- _To do_
Of all the lines in this data, how many include "Blender"? Respond with the number only.

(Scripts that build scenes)

* Start *

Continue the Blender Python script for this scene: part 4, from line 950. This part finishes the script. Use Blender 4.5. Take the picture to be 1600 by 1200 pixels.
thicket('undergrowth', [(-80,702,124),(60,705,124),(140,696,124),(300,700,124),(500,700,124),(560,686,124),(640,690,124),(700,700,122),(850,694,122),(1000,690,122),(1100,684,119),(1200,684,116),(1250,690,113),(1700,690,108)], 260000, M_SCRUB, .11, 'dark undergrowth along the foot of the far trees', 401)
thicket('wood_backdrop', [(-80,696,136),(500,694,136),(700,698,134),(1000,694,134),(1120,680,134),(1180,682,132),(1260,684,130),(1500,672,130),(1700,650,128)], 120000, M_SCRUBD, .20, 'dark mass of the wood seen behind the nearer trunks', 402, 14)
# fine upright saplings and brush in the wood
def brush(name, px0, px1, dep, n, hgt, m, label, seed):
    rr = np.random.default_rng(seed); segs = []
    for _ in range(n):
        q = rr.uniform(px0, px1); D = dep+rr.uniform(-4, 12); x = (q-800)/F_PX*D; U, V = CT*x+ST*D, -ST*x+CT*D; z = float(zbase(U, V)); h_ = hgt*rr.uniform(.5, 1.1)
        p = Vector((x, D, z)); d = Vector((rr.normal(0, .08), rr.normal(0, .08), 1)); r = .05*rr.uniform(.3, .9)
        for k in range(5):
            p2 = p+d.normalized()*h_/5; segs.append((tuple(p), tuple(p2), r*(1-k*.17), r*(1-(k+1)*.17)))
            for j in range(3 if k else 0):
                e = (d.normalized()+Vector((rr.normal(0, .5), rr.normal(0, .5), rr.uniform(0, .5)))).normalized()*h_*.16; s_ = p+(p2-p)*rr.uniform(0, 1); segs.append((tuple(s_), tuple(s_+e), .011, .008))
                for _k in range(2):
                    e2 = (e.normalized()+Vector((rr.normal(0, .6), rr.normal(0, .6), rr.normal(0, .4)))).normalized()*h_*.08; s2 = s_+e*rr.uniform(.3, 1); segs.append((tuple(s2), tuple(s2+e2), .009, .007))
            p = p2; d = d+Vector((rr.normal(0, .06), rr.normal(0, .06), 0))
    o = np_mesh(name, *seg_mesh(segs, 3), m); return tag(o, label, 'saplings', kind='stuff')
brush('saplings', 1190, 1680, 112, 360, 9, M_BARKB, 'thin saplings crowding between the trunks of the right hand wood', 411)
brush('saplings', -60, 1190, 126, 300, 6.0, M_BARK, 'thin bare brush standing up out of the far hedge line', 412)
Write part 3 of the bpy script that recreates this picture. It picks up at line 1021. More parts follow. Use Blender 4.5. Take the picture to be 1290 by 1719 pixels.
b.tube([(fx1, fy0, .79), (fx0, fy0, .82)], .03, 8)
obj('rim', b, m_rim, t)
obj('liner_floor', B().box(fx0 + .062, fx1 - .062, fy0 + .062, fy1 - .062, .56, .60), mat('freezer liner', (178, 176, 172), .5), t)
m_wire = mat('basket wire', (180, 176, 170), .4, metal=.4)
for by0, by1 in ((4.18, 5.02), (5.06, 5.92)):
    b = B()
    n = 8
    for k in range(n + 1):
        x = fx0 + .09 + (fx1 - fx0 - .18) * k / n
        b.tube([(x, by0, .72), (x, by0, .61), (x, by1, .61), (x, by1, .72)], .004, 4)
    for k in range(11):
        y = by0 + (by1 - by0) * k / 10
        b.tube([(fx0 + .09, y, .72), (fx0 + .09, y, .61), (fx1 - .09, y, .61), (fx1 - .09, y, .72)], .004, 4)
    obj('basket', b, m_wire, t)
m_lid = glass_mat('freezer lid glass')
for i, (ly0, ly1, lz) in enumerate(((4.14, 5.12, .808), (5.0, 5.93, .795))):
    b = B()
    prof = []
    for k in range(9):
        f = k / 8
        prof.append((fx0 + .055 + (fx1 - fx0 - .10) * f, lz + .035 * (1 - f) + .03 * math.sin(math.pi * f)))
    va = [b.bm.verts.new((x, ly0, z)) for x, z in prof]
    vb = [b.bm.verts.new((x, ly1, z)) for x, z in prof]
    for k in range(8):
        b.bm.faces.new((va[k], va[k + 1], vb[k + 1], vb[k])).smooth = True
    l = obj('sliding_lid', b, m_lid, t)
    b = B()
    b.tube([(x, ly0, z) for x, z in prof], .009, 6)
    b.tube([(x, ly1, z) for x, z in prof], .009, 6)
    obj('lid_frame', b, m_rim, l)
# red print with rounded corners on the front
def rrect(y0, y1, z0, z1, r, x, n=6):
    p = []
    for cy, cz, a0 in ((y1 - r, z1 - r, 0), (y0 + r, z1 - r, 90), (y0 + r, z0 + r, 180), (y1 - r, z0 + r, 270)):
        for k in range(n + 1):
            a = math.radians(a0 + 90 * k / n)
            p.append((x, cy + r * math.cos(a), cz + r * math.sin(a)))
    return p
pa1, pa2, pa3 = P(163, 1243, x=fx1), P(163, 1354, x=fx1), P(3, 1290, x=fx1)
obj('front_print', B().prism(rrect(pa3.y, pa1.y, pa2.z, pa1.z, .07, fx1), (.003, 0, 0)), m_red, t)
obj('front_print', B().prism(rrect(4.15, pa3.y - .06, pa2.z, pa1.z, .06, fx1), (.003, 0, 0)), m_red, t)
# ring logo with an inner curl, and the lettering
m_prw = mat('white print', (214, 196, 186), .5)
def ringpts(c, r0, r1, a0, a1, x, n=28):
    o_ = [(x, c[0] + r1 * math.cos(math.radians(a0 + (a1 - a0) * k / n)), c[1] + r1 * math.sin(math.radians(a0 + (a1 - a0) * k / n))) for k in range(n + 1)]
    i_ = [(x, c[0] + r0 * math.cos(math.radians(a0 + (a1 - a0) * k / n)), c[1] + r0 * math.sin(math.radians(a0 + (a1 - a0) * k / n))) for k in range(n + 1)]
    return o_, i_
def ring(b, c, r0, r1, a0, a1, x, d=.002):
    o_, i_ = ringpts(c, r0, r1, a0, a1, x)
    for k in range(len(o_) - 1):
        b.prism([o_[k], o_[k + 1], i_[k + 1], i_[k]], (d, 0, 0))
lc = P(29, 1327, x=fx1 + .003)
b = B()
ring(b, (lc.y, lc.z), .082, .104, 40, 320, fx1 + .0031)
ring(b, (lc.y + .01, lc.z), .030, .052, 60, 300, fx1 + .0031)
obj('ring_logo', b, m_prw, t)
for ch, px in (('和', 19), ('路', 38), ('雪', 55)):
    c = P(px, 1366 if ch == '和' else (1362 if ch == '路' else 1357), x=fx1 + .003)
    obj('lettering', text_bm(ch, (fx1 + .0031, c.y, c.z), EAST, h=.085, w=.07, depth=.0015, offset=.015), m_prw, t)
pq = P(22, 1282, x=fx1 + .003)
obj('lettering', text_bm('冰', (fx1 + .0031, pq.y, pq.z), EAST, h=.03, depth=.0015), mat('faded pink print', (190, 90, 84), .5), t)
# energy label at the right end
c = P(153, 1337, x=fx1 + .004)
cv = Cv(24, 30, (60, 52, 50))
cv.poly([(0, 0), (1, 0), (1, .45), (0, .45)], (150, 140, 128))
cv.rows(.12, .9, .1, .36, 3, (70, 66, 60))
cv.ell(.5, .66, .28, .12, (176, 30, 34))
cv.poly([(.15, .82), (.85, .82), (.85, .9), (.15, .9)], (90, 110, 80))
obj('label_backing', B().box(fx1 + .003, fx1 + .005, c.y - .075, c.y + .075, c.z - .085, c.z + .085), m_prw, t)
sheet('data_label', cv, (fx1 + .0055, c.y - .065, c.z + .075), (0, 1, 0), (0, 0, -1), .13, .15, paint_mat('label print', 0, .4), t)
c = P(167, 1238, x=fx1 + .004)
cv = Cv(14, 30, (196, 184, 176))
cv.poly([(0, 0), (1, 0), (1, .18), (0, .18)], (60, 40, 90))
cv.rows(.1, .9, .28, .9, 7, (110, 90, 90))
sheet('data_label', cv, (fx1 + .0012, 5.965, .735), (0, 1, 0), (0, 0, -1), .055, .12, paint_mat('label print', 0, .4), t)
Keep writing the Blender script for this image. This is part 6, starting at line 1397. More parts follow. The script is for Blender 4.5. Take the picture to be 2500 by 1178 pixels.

* End *

- _Exercise result_
3